In Warschau gedachte man in dieser Woche der Helden des Ghetto-Aufstands 1943

  • Julian Bartosz und
  • Lesedauer: 4 Min.
Holger Politt, Warschau

Am 19 April jährt sich zum 65. Mal der Ausbruch des Aufstands im Warschauer Ghetto. Es war eine der größten Tragödien im Zweiten Weltkrieg:

Mutige jüdische Kämpfer stellten sich der mörderischen faschistischen Übermacht, um mit der Waffe in der Hand einen würdigen Tod zu sterben.

In Warschau fanden in dieser Woche zum Gedenken an diesen heroischen Kampf viele historische, künstlerische und politische Veranstaltungen statt. Die wichtigste war bereits am Dienstag ein polnisch-israelischer Staatsakt vor dem Ehrenmal für die Helden des Warschauer Ghettos auf dem ehemaligen Umschlagplatz.

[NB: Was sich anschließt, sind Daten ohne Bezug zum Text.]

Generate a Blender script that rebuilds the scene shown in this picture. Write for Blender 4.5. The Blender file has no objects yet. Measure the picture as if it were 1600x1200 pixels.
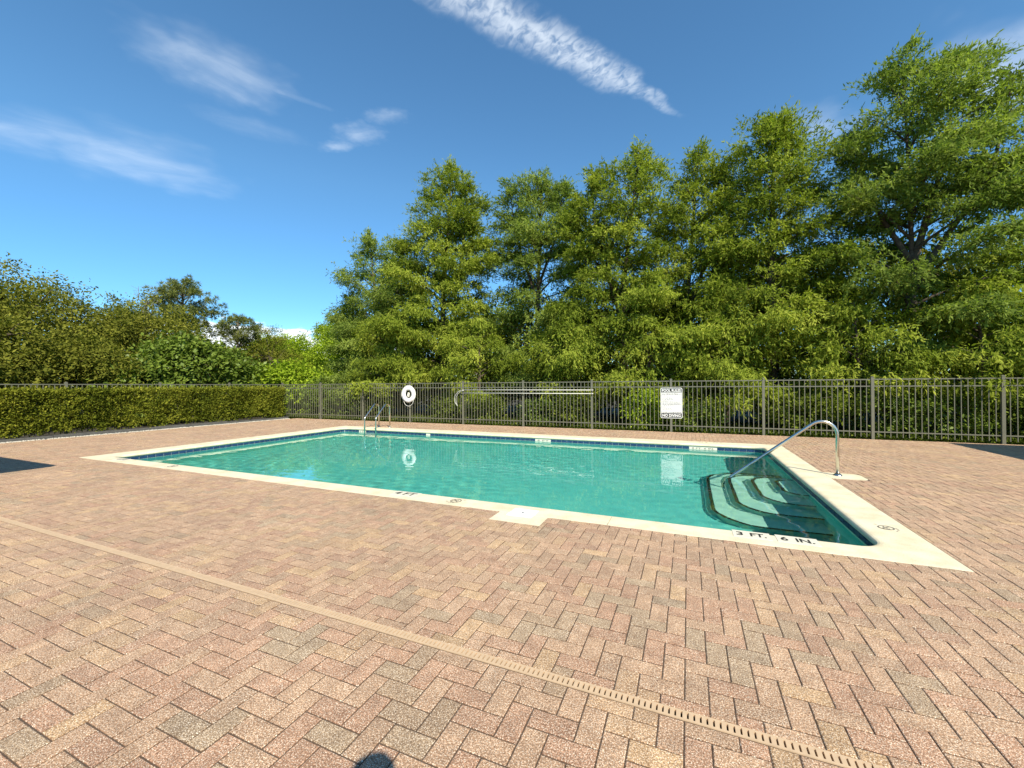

Von diesem Platz aus wurden in den Jahren 1942 und 1943 täglich 6- bis 7000 Menschen zur Vergasung in das unweit Warschaus am Bug gelegene Vernichtungslager Treblinka geschleppt. Als von ursprünglich etwa 350 000 im »jüdischen Wohnviertel« zusammengepferchten Menschen nur noch etwa 60 000 übrig geblieben waren, sollten auch sie liquidiert werden. Der am 18. Januar 1943 von Wehrmachts- und Polizeieinheiten unternommene Versuch, die »Bereinigung« Warschaus zu vollenden, wurde von etwa 1000 Mitgliedern der Jüdischen Kampforganisation (ZOB) und des Jüdischen Militärbundes (ZZW) vereitelt. Der zweite faschistische Sturm gegen das »Restghetto« – mit Panzern, Artillerie, Stukas und Flammenwerfern verstärkt – begann am 19. April und dauerte bis zum 16. Mai. Etwa 7000 Aufständische fielen, 55 000 Menschen wurden nach »Aufreibung des Judenpacks« nach Treblinka gebracht und ermordet. Am 16. Mai erstattete der kommandierende General Jürgen Stroop seinen Vorgesetzten Meldung: »Es gibt keinen jüdischen Wohnbezirk in Warschau mehr.« Einer der jüdischen Kämpfer, Arie Wilner, schrieb damals in sein Notizbuch: »Wir wollen nicht unser Leben retten. Niemand von uns wird hier herauskommen. Wir wollen die menschliche Würde retten.«

Als Szmul Zygielbojm, ein Aktivist des linken »Bundes«, der sich 1940 nach London gerettet hatte, am 28. April 1943 von dem Massaker im Ghetto erfuhr, richtete er einen Aufruf an die Weltöffentlichkeit: »Möge doch das heldenhafte Aufgebot der Todesmutigen im Warschauer Ghetto die gleichgültige Welt aus ihrer Passivität aufrütteln und der Größe des Augenblicks gemäß tätig werden.« Zwei Wochen später wählte Zygielbojm den Freitod, um gegen die Untätigkeit der Alliierten zu protestieren. Auch Jan Karski, Emissär des polnischen »Untergrundstaates«, berichtete von der Erfolglosigkeit seiner Mission, Politiker der Westmächte über den Untergang der Juden in Ghettos und Vernichtungslagern zu informieren und sie zum Handeln zu animieren.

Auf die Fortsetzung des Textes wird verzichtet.